A Sovereign State At Last
Once Maurits had reinforced his power in the Republic he turned his eye to international politics. The truce with Spain was to end soon and he was searching for a way to preoccupy the Habsburger dynasty with a nasty problem in case they would refuse to sign a peace treaty after the truce. He seized his opportunity when protestant Bohemia rebelled against their catholic king Ferdinand II. Maurits convinced his cousin Frederick V to claim the throne, hoping that this would plunge the Habsburger dynasty into a succession war. Such a war would distract the attention from the Spanish Habsburger from their conflicts with the Dutch Republic.

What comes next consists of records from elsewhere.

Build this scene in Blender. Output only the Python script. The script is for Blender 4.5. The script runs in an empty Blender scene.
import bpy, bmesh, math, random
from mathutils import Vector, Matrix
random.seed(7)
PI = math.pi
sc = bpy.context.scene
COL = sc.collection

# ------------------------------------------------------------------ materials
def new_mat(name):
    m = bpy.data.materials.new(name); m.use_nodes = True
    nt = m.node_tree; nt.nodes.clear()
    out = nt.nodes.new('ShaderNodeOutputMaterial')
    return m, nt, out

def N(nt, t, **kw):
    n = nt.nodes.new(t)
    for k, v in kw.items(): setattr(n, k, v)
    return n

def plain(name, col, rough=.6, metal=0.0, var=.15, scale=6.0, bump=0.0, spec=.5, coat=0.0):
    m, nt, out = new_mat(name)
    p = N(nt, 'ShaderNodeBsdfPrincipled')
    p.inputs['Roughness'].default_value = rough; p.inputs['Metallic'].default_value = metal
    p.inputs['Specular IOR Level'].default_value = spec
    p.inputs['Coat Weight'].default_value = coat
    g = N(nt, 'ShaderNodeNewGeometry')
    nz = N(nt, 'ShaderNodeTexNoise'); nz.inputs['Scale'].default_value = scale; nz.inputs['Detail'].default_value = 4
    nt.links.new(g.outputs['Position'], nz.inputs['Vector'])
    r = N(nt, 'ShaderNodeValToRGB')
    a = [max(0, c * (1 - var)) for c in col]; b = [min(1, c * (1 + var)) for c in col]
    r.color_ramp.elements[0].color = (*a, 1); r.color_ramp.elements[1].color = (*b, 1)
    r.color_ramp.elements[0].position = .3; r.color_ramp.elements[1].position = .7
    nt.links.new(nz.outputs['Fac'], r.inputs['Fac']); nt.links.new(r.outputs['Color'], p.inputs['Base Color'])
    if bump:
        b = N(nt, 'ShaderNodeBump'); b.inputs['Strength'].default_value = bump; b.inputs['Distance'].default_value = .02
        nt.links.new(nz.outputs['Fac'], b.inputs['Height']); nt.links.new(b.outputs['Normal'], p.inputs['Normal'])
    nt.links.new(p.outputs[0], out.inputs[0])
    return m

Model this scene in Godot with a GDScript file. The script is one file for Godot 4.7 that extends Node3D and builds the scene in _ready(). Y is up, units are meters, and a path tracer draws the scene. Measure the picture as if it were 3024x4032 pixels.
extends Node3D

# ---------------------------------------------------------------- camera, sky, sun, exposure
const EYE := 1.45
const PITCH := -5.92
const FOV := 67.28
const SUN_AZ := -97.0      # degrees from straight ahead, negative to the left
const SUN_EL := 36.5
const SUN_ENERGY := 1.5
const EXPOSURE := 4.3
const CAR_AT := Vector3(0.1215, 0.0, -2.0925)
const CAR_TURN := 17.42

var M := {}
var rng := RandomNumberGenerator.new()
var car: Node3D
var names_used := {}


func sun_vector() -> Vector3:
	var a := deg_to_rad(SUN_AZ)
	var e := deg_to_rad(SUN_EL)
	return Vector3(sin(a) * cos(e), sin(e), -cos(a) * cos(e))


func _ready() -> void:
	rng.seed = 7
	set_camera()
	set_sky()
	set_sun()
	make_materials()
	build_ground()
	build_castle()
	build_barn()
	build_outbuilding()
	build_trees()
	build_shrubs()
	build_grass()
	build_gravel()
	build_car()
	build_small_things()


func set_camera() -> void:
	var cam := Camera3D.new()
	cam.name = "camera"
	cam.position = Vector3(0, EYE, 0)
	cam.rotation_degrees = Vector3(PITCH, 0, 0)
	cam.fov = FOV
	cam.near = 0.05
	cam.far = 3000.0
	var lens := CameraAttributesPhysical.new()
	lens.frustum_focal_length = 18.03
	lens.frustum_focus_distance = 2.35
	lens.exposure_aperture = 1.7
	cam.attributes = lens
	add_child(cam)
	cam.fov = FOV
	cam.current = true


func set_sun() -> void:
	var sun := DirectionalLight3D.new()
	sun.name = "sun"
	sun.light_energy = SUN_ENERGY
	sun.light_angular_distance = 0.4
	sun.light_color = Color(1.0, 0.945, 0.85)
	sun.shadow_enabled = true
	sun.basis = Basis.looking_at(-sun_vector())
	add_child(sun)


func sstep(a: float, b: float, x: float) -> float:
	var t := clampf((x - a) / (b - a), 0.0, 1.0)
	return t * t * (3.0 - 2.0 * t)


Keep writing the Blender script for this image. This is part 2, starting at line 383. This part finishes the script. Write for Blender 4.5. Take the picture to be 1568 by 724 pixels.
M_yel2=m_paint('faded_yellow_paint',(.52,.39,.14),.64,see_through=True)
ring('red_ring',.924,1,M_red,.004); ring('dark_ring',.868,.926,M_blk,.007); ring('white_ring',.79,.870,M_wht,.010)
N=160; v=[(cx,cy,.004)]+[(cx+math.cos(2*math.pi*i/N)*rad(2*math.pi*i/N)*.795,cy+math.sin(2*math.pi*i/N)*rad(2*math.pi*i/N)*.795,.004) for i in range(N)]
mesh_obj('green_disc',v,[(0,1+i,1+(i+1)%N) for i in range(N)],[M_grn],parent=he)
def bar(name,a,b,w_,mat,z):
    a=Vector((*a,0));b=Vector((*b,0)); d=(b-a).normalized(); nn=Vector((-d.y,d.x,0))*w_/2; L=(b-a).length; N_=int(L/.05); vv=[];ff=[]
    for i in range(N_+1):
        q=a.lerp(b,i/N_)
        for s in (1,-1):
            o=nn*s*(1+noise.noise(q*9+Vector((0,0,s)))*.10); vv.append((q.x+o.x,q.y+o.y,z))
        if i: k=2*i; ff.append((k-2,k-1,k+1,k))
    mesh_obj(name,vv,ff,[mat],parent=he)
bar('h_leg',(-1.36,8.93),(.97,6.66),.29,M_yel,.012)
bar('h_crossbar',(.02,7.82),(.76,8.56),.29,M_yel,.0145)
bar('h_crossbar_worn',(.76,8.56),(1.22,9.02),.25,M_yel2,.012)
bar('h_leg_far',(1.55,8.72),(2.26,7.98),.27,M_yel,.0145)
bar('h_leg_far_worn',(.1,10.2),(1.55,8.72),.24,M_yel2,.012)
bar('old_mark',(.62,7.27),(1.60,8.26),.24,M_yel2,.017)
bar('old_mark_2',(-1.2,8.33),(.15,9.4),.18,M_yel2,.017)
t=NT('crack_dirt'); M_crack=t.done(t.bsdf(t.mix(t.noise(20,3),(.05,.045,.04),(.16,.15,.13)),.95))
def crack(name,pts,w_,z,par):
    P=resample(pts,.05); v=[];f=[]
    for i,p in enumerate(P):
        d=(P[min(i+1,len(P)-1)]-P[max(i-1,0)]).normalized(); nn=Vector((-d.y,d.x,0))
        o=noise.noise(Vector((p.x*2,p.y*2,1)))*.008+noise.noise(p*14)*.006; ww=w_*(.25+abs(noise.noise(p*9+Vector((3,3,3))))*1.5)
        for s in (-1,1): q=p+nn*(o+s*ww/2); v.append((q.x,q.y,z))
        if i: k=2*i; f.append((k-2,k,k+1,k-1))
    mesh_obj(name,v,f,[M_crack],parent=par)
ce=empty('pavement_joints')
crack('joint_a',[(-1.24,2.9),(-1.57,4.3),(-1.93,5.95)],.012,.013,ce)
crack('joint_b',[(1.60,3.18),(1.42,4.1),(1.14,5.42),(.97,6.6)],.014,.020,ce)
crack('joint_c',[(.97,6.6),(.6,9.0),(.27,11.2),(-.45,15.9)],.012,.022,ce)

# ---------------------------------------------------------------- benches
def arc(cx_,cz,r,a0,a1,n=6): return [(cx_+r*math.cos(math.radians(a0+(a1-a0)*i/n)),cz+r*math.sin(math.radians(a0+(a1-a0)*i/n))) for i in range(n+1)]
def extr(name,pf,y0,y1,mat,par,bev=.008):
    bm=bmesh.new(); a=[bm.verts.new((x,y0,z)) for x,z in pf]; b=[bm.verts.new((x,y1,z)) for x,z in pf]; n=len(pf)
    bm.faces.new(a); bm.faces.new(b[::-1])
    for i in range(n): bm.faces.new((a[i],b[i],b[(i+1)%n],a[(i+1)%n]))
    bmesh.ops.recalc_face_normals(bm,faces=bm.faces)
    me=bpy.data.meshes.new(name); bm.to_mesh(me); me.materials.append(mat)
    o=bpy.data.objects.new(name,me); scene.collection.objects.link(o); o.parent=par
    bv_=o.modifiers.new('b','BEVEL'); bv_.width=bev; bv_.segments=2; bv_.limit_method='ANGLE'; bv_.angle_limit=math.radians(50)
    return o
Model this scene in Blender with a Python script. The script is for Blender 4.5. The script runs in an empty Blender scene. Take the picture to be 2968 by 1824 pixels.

It worked. Soon the conflict spread over a large part of Western Europe. Finally, in 1648 , the Dutch signed a final peace treaty with Spain: the "Peace of Münster". In it, the Spanish recognized the Republic as a sovereign state and, just as important, the Dutch Reformed Church became the State Church. All other religions were no longer recognized and all Catholic possessions – churches, convents and all their assets– were confiscated by the government.

Catholics were allowed to practise their religion as long as they did not do so openly. As a result, many Catholics fled to the Southern Netherlands (now Belgium) that had remained part of the Catholic Habsburg empire. Those that stayed in the Republic now practised their religion in so-called "schuilkerken" (conventicles).

With the political and matters of faith now sorted out, the Republic was ready to focus again on what they did best: trade.